Nothing thus prevented the Board to choose this route in 2014, but Patrick Kron is also Director of Bouygues, and the leading shareholder of Alstom would not have validly participated in the vote of such severance pay.

The Board decided for the easier formula of an exceptional bonus within the meaning of Article 23.2.3 of the AFEP-MEDEF Code, which was not reported as we have seen above, in line with legal rules. This exceptional compensation was capped at twice the total remuneration in 2014/15, Patrick Kron, or € 4,936,000: this reminded the AFEP-MEDEF ceiling of severance pay when subject to performance conditions and to special vote.
The procedure finally chosen and looks like a diversion from the legal proceedings under Article L225-42-1, but it also appears that the amount create concerns. This amount does not seem to fully satisfy the recommendation 23.2.3.du reference code, since its magnitude does not seem « balanced ». Capped at € 4.9 million, it is at he current stock price a percentage of 400% of the fixed remuneration part, and in Alstom shares, representing it represents almost ten times the personal investment of Patrick Kron (16,011 shares).
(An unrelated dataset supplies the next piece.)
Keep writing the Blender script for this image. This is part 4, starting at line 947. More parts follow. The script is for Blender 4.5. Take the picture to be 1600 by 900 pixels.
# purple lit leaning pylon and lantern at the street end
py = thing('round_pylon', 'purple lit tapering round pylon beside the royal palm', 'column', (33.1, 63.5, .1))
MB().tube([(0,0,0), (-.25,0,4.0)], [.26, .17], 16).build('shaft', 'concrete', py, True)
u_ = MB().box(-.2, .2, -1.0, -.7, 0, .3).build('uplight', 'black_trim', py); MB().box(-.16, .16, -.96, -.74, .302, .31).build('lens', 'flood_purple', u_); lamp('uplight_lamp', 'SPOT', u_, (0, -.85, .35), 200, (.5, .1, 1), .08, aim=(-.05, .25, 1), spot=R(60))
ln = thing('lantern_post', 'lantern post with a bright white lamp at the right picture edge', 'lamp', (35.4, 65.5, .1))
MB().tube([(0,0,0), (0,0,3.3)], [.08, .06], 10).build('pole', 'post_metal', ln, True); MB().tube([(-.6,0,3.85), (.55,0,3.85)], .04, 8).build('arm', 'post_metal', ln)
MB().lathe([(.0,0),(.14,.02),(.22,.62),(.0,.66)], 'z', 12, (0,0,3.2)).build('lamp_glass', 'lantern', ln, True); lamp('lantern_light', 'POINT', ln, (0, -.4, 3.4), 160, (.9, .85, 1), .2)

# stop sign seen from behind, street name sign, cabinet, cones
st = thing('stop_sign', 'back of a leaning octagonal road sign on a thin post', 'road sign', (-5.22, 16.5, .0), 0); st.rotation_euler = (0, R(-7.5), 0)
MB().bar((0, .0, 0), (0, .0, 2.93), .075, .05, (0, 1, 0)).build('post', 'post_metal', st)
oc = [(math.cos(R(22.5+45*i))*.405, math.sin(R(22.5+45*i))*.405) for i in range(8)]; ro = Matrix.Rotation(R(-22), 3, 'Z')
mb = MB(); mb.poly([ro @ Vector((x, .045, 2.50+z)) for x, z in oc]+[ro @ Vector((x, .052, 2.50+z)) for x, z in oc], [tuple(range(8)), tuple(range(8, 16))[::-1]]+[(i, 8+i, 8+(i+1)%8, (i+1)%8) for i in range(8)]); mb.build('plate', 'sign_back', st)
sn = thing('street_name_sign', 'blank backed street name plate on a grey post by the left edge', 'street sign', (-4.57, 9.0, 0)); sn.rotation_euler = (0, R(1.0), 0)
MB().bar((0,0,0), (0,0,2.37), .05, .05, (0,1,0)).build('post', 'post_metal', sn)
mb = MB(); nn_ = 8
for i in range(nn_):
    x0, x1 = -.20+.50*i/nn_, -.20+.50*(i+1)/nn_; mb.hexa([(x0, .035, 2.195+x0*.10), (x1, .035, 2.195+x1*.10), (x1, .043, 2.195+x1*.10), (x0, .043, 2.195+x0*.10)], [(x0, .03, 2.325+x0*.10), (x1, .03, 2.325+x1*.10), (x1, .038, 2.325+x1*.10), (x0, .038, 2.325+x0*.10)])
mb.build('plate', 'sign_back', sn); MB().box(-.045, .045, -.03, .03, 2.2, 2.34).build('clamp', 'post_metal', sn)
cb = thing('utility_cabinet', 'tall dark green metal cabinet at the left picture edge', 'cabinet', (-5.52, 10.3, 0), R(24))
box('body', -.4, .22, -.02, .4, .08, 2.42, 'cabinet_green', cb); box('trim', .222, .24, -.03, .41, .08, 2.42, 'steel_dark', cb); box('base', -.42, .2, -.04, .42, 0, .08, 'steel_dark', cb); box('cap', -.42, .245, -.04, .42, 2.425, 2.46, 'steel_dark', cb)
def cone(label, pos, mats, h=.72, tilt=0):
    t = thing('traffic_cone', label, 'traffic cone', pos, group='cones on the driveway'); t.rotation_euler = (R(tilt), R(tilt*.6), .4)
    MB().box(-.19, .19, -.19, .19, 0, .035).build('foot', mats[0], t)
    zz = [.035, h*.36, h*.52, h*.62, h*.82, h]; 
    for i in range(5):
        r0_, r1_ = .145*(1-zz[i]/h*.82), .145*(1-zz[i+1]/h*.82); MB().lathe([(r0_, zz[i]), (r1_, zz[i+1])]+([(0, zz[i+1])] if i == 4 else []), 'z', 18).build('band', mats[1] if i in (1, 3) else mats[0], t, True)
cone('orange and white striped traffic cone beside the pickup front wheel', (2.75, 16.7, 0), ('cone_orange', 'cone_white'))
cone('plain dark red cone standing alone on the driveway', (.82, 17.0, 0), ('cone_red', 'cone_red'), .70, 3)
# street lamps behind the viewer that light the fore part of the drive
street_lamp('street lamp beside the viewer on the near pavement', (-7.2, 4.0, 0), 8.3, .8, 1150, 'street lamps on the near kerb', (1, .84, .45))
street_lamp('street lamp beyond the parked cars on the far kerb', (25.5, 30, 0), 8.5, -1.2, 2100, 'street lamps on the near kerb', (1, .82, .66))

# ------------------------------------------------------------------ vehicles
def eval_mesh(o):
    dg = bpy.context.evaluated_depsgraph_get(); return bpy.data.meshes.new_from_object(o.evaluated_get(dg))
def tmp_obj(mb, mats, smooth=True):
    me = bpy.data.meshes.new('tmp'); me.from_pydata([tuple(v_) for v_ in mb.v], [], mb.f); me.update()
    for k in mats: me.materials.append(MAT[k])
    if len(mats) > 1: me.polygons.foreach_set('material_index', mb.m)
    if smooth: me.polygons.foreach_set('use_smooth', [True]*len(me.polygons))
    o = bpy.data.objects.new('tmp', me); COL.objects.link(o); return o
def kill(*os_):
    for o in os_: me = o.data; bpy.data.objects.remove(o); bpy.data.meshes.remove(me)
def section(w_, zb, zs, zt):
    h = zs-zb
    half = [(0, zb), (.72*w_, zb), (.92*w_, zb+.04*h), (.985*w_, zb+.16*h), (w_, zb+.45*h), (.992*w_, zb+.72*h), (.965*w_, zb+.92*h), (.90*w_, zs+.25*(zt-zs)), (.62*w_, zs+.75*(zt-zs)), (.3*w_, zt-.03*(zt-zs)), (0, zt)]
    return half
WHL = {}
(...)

This amounts appears not aligned to the changes investment value as perceived by shareholders as the Alstom stock price after a happy surge following the 2003 State support and the and the arrival of Patrick Kron declined steadily for eight years since 2008 and is now less than half of its 2008 level.

 

Our final question is: In view of the irregularity of the remuneration adopted procedure, which puts in risk the company and the unjustified amount in the current context, should the CEO of Alstom, upon the example of his predecessor, renews its 2009 waiver to any severance pay?